The Task Force has perhaps assumed a substantial degree of cooperation among the federal and provincial governments in the evolution of a modern payments system on the basis that substantial benefits will emerge from a coordinated and cooperative policy and legislative approach. Federal and provincial governments, however, may have separate roles to play in the creation of a legal framework for a digital payments system. There are no doubt substantial issues of national importance in the creation of a viable Canadian payments system suitable for the digital age where systemic risks are appropriately identified, managed and accountabilities are clear. There may also be a question whether a federal approach to the establishment of a national payments system could be defended as a modern expression of the federal power over bills of exchange. Yet many of the new payments service providers in a digital economy may not be federally regulated institutions as payment instructions may be given not only by payments service providers holding deposit accounts, but also by emerging providers that move monetary value in other ways. Provincial governments thus may also have to act to support the emergence of a new governance model for the Canadian payments system.

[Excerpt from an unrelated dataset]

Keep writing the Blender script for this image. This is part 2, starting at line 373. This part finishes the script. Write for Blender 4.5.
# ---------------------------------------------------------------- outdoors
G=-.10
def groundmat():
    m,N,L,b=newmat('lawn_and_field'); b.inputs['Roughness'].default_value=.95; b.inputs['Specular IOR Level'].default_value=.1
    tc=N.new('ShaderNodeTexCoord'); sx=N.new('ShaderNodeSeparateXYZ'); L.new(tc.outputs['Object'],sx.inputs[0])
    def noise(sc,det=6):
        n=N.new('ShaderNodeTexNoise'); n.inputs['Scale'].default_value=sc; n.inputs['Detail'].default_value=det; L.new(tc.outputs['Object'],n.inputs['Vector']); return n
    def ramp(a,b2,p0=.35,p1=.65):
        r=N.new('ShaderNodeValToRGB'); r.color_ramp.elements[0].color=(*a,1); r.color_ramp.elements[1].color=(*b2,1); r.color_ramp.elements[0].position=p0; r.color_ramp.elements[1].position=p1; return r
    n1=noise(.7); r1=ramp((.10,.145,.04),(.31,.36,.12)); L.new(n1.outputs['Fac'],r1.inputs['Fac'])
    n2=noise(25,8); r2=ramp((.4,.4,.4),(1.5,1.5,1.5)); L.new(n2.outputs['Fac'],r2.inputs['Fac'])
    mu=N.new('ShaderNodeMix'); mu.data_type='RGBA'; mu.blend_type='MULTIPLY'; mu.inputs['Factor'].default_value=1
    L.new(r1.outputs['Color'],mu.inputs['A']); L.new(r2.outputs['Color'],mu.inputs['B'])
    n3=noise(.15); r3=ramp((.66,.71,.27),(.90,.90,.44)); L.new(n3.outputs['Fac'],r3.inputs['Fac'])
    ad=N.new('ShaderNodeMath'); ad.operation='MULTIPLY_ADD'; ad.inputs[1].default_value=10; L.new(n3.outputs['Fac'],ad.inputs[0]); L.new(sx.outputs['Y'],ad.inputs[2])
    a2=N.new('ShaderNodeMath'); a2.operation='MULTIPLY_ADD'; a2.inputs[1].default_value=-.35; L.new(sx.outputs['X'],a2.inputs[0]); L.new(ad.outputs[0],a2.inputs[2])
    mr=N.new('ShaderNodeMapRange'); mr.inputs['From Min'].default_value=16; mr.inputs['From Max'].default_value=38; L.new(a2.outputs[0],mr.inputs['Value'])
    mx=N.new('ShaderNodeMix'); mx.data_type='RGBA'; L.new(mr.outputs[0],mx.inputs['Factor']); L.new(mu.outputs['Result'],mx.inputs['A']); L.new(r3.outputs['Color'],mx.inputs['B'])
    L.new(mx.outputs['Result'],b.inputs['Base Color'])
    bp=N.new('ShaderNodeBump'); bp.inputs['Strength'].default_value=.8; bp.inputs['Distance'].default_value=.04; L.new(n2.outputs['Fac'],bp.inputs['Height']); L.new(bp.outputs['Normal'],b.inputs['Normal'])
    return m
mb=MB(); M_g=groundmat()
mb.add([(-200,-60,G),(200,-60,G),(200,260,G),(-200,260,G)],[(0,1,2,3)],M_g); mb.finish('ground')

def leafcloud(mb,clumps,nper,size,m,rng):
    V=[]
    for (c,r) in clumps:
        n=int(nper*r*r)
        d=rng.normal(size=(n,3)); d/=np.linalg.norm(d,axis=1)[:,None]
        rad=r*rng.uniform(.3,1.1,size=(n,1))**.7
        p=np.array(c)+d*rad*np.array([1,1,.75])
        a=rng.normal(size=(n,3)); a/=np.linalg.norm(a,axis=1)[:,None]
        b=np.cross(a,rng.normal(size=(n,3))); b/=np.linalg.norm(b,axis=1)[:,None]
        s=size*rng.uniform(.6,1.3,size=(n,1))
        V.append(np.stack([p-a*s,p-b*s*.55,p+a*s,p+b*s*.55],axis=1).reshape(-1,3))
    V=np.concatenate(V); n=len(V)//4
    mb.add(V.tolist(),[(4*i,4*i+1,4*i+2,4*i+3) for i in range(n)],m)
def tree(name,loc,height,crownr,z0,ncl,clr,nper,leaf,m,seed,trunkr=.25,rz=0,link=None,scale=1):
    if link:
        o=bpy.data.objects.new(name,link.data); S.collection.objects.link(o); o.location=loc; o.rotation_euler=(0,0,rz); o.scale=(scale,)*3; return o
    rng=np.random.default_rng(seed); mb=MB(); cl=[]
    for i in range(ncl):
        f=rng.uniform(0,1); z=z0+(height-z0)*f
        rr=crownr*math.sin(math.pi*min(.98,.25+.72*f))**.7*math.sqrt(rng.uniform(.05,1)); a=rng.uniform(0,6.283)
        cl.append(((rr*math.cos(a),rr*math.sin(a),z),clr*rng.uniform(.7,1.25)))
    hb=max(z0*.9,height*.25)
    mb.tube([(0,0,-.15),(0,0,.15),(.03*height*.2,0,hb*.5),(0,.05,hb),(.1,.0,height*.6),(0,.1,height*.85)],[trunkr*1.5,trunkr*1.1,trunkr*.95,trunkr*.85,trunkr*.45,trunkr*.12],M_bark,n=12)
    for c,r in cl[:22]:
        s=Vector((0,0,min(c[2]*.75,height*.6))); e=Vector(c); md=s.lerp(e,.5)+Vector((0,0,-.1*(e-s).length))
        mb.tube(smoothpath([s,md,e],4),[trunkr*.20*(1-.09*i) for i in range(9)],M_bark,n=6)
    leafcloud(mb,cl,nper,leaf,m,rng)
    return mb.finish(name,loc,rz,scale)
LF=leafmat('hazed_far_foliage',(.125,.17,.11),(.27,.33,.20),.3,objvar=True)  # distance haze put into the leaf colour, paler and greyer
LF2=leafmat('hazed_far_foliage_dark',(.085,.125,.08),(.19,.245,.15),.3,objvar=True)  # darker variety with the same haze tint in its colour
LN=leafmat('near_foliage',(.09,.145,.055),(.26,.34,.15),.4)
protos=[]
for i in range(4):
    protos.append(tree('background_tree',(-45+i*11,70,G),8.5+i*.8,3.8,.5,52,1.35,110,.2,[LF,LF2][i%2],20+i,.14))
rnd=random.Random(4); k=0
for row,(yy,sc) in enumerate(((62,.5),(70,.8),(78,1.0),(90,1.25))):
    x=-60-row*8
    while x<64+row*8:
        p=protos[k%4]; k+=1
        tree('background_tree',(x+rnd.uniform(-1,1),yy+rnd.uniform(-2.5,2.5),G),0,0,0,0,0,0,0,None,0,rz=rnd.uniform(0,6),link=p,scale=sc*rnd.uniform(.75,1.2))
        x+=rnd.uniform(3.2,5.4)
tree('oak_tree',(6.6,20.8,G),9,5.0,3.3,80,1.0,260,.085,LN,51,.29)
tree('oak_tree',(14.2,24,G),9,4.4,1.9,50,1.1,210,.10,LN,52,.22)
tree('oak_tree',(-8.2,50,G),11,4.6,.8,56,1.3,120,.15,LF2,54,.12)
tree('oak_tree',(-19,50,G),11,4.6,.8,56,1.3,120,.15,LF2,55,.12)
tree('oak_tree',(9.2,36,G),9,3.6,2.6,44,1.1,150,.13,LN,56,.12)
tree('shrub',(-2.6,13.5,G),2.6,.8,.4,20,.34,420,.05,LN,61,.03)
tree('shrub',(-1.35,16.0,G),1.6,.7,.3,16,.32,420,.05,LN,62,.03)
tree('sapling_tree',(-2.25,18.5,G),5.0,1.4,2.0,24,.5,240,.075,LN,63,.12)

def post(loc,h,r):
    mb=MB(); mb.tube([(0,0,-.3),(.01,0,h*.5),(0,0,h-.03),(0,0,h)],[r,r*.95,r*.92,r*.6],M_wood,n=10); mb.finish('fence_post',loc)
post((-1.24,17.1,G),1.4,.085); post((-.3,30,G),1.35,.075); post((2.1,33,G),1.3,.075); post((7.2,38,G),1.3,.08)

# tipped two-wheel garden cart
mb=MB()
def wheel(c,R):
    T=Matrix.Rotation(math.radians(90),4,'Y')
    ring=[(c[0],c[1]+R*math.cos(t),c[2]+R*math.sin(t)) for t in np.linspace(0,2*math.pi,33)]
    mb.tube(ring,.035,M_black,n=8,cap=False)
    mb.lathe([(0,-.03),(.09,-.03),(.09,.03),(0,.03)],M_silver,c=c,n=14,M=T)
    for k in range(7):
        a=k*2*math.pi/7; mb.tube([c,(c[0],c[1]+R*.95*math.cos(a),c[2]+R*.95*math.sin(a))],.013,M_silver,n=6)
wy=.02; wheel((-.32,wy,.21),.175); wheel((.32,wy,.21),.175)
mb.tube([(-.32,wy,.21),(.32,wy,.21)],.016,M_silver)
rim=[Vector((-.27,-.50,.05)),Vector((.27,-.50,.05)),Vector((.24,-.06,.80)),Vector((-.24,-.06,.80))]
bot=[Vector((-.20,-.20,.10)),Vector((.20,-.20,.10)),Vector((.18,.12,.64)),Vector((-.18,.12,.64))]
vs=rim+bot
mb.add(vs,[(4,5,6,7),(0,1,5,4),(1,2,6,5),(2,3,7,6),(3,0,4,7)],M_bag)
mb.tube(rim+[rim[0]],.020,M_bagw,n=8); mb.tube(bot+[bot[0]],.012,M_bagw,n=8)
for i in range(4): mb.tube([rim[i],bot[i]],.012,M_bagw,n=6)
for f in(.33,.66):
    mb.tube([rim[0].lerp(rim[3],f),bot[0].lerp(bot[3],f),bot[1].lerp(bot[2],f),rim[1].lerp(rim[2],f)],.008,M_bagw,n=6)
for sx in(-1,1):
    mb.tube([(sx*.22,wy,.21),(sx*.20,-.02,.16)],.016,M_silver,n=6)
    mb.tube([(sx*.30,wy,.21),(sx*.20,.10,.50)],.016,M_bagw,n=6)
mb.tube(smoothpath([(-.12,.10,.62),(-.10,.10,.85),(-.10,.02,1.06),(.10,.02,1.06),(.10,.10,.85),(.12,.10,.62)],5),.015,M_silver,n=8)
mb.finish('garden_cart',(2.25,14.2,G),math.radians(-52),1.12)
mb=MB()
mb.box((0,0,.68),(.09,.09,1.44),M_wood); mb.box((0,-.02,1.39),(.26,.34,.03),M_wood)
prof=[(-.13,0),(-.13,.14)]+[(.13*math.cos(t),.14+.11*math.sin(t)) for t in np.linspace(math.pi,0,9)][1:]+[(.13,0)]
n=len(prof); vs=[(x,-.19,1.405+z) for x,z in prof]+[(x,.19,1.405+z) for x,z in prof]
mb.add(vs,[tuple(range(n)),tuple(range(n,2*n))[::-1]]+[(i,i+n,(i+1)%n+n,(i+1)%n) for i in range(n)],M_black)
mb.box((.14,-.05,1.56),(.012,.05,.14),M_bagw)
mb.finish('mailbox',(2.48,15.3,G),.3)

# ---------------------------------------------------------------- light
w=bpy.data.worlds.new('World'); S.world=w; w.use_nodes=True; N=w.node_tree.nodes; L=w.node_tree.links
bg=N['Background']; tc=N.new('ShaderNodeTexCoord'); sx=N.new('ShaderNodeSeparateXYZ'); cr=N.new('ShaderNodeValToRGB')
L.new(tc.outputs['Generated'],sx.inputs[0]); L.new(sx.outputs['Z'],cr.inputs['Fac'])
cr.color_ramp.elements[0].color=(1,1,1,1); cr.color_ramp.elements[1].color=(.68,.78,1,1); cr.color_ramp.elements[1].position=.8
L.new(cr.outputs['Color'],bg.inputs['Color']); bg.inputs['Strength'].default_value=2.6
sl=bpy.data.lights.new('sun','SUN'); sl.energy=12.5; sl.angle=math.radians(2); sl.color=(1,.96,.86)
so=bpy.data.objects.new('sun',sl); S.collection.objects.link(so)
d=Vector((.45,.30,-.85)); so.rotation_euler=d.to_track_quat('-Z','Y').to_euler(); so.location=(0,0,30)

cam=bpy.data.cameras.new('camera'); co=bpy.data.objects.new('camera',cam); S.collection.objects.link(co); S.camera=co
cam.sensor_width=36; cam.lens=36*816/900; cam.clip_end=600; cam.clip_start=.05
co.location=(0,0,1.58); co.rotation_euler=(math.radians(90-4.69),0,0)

The creation of a national payments system suitable for our digital present and future will require a significant degree of cooperation and coordination from all levels of government as well as a broad range of stakeholders – system participants and users alike. The Task Force has clearly identified the need to move forward, the cost of not doing so and has proposed a governance model to achieve the benefits of a modern payments system. Through its consultation process, the Task Force has started the discussion. Governments and stakeholders now need to continue the dialogue and take action.